The Columbian newspaper has been publishing local news for over 100 years.

Built

Circa ~ 1928

Address

110 E. Evergreen Blvd., Vancouver
Directions to the Columbian Building
.

Open to public?

No.

 

Columbian Building

 

     

The property consists of two distinct structures built as a single unit on one tax parcel in 1928. One building housed The Columbian newspaper from 1928 to 1955. The other building was retail space first occupied by a business named Storm King Ice Cream and followed by several other retail tenants.

The original Columbian Building was an “L” shaped building located at the corner of Evergreen and Broadway. The style is described as restrained Beaux Arts. The building has facades on both Evergreen and Broadway. The Evergreen façade has three bays separated by pilasters. The building entrance is located in the central bay. The Broadway façade has five bays. Originally, the entrance to the building was located in the middle three bays. The building was altered dramatically in 1964 when the façade of both buildings was covered and made to appear as one building.
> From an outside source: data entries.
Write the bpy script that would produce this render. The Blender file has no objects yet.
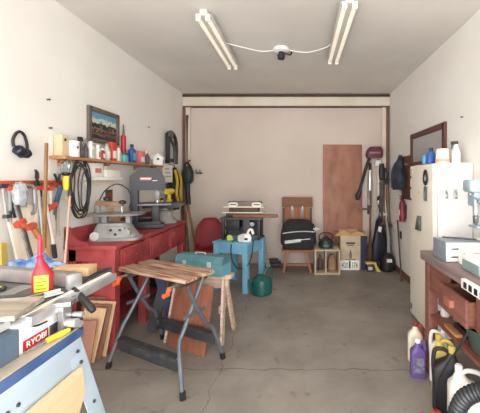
import bpy, bmesh, math, random
from mathutils import Vector, Matrix, Euler
random.seed(7)
PI = math.pi
SC = bpy.context.scene
COL = SC.collection
V = Vector
# ---------------------------------------------------------------- materials
def lin(h):
    h = h.lstrip('#')
    c = [int(h[i:i+2], 16)/255 for i in (0, 2, 4)]
    return [(x/12.92 if x <= .04045 else ((x+.055)/1.055)**2.4) for x in c] + [1.0]
MATS = {}
def mat(name, c1, c2=None, rough=.6, metal=0, scale=6, stretch=(1, 1, 1), bump=0, detail=4, spec=.5, lo=.35, hi=.65, alpha=1, emit=0, trans=0, coord='Object'):
    if name in MATS: return MATS[name]
    m = bpy.data.materials.new(name); m.use_nodes = True
    nt = m.node_tree; b = nt.nodes['Principled BSDF']
    b.inputs['Roughness'].default_value = rough; b.inputs['Metallic'].default_value = metal
    b.inputs['Specular IOR Level'].default_value = spec
    b.inputs['Base Color'].default_value = lin(c1)
    if c2:
        tc = nt.nodes.new('ShaderNodeTexCoord'); mp = nt.nodes.new('ShaderNodeMapping')
        nz = nt.nodes.new('ShaderNodeTexNoise'); rp = nt.nodes.new('ShaderNodeValToRGB')
        mp.inputs['Scale'].default_value = stretch
        nz.inputs['Scale'].default_value = scale; nz.inputs['Detail'].default_value = detail
        nt.links.new(tc.outputs[coord], mp.inputs['Vector']); nt.links.new(mp.outputs['Vector'], nz.inputs['Vector'])
        nt.links.new(nz.outputs['Fac'], rp.inputs['Fac'])
        rp.color_ramp.elements[0].position = lo; rp.color_ramp.elements[1].position = hi
        rp.color_ramp.elements[0].color = lin(c1); rp.color_ramp.elements[1].color = lin(c2)
        nt.links.new(rp.outputs['Color'], b.inputs['Base Color'])
        if bump:
            bp = nt.nodes.new('ShaderNodeBump'); bp.inputs['Strength'].default_value = bump; bp.inputs['Distance'].default_value = .01
            nt.links.new(nz.outputs['Fac'], bp.inputs['Height']); nt.links.new(bp.outputs['Normal'], b.inputs['Normal'])
    if trans:
        b.inputs['Transmission Weight'].default_value = trans; b.inputs['IOR'].default_value = 1.3
    if alpha < 1: b.inputs['Alpha'].default_value = alpha
    if emit:
        b.inputs['Emission Color'].default_value = lin(c1); b.inputs['Emission Strength'].default_value = emit
    MATS[name] = m
    return m
def wood(name, c1, c2, axis='z', scale=5, rough=.6, bump=.15):
    s = {'x': (.6, 7, 7), 'y': (7, .6, 7), 'z': (7, 7, .6)}[axis]
    return mat(name, c1, c2, rough=rough, scale=scale, stretch=s, bump=bump, lo=.3, hi=.7)
M = lambda n: MATS[n]
mat('black', '#1b1a1c', '#29282a', .5); mat('black_gloss', '#121214', None, .25); mat('dark_grey', '#3b3c3f', '#4a4a4c', .5)
mat('rubber', '#151515', None, .8); mat('grey', '#8c8c8a', '#9d9c98', .5); mat('light_grey', '#c6c6c2', '#d3d2cc', .5)
mat('steel', '#b9bbbc', '#8f9192', .35, .8, scale=15); mat('bright_steel', '#d9dadb', '#c2c3c4', .3, .6, scale=12); mat('dark_steel', '#57585a', '#6d6c6b', .4, .7)
mat('cast_iron', '#4c4e52', '#7d7b78', .45, .4, scale=7, stretch=(1, 3, 1)); mat('rust', '#6b4433', '#8a6048', .8, .2, scale=20)
mat('white', '#ecebe6', '#f5f4f0', .5); mat('white_gloss', '#f0efeb', None, .25); mat('paper', '#e8e4da', '#f0ede5', .8)
mat('cream', '#e6dcc4', '#eee6d2', .6); mat('red', '#b3202e', None, .4); mat('bright_red', '#d8283c', None, .35)
mat('orange', '#e0622a', None, .45); mat('orange_red', '#cf5a40', '#bd4a35', .6); mat('yellow', '#ecd03a', None, .45); mat('dull_yellow', '#d5c06a', '#c9b45c', .5)
mat('blue', '#2a57a0', None, .4); mat('navy', '#1f2a44', '#283555', .6); mat('sky_blue', '#5aa0c8', None, .4); mat('teal', '#3f9a9c', None, .4)
mat('purple', '#6f5a9c', '#7a66a8', .25); mat('green', '#1f4a44', '#27564f', .4); mat('dark_green', '#172824', '#1f332e', .5)
mat('maroon', '#5a2030', '#6a2a3a', .5); mat('pink', '#e07a78', None, .5); mat('lime', '#b6cc3a', None, .5)
mat('scroll_grey', '#8d918f', '#9da09c', .4); mat('arm_tan', '#a78468', '#967259', .5)
mat('glass_dark', '#8f8c8c', '#5d5a60', .15, scale=30, trans=.35); mat('soft_green', '#b9cdb5', None, .5); mat('red_orange', '#d2503c', '#c2402f', .5); mat('frame_grey', '#5d544c', '#6f645a', .6, scale=12); mat('navy_black', '#1a2030', None, .4)
mat('beige_lip', '#b3a692', '#c6b9a5', .5); mat('fence_grey', '#a89d98', '#8f8884', .45, .3, scale=9); mat('lime_dark', '#6f8f2a', None, .5); mat('leg_grey', '#6f757c', '#5c6269', .4, .4); mat('worn_black', '#35373a', '#55565a', .5, scale=18, lo=.5, hi=.75); mat('sky_teal', '#6fa6b4', '#5f98a6', .4); mat('taupe', '#6f5f55', '#7d6c60', .5); mat('red_fabric', '#7a0f1c', '#8a1624', .6); mat('can_green', '#16524c', '#1b5f57', .35)
wood('worn_plank', '#d8c9b6', '#b08a72', 'x', scale=6); wood('brown_panel', '#7a4a36', '#9a6048', 'z', scale=4)
mat('black_fabric', '#1d1c1e', '#2c2a2c', .85, scale=30); mat('kraft', '#8f6f52', '#a5835f', .8); mat('kraft_light', '#d2ab7c', '#c09767', .8); mat('box_card', '#cdbba2', '#bda98f', .8, scale=8); mat('grille_pink', '#a0707c', None, .5); mat('lime_grey', '#8f967a', None, .5); mat('duster_maroon', '#6f4448', '#52343a', .9, scale=30); mat('denim', '#27303d', '#465160', .9, scale=9); mat('maroon_red', '#7c1a32', '#8e263c', .35); mat('mirror_grey', '#b3b4b5', '#a5a7a9', .35, scale=2); mat('fridge_white', '#f2f1ef', '#f6f5f3', .3); mat('fridge_cream', '#ece4d4', '#efe8da', .35); mat('bucket_pink', '#d9a894', None, .5)
wood('top_rail_wood', '#6f4630', '#8a5a3e', 'x')
mat('case_grey', '#8f96a2', '#9ca2ac', .4, .3); mat('case_green', '#7f9490', '#8ea29d', .45); mat('drill_blue', '#9fb4c0', '#aec1cb', .4, .2); mat('tub_green', '#39463f', '#434f49', .5); mat('jug_white', '#dedbd4', '#e8e5de', .4); mat('purple_clear', '#7a63a6', None, .15, trans=.35); mat('label_dark', '#4a4a63', '#8a86a0', .5, scale=30); mat('jug_yellow', '#d9bd55', '#e2c965', .4); mat('hose_black', '#2a2c2f', '#37393c', .4); mat('slate_blue', '#4b647f', '#5a7490', .5); mat('rod_pink', '#dcb8a6', None, .5); mat('strap_yellow', '#c9a53a', '#b8942f', .7); mat('orange_wood', '#b06a38', '#9a5a2e', .5)
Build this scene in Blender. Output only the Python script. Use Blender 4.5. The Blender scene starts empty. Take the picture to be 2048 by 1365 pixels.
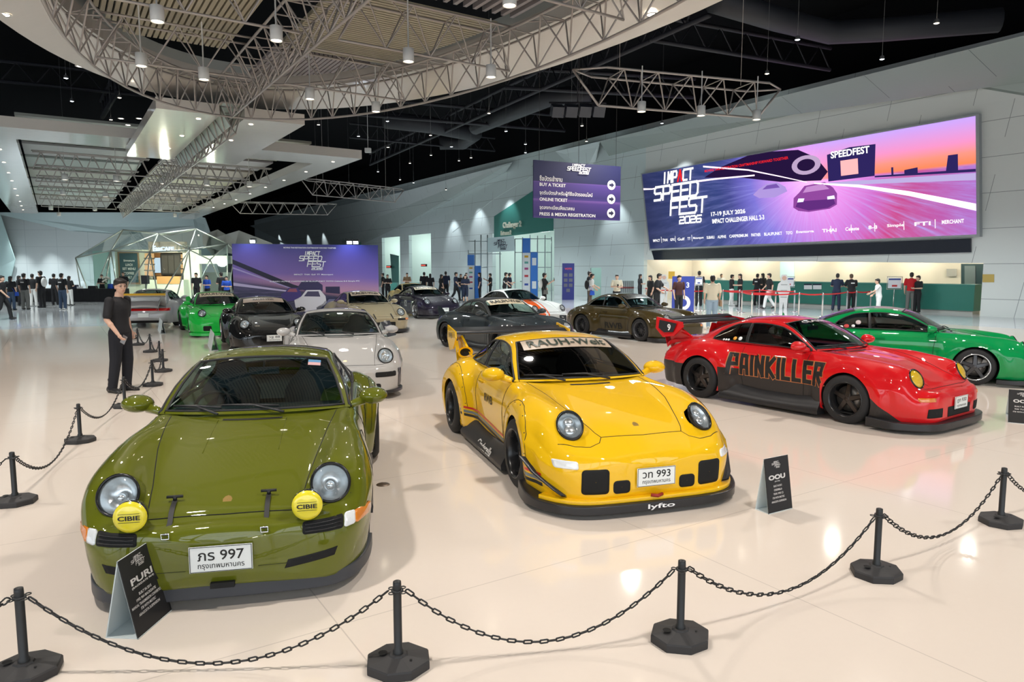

Walter Day Hillborn, known as Day W. Hillborn, built the Columbian Building. Day Hillborn left a lasting architectural legacy in the state of Washington. 

The Columbian newspaper
On October 10, 1890 local printer Tom Carolan published the first issue of the Vancouver Columbian. It was established as a Democratic paper to counter the local Republican paper. A few years later, it switched to the Republican Party.

Herbert J. Campbell acquired The Columbian in 1921. A Republican, Campbell changed the editorial stance to neutral. Herbert originally published The Columbian in a second floor office at 215 Main St. It was later moved to a renovated post office building at Fourth and Washington, but soon outgrew that space, too. So, in 1928 Campbell constructed the first building in Clark County specifically designed to house a newspaper. The Columbian operated at this location for another 26 years until it out grew the space and moved to the site on West Eighth Street in 1955.

  • Listed on the Clark County Heritage Register in 2005.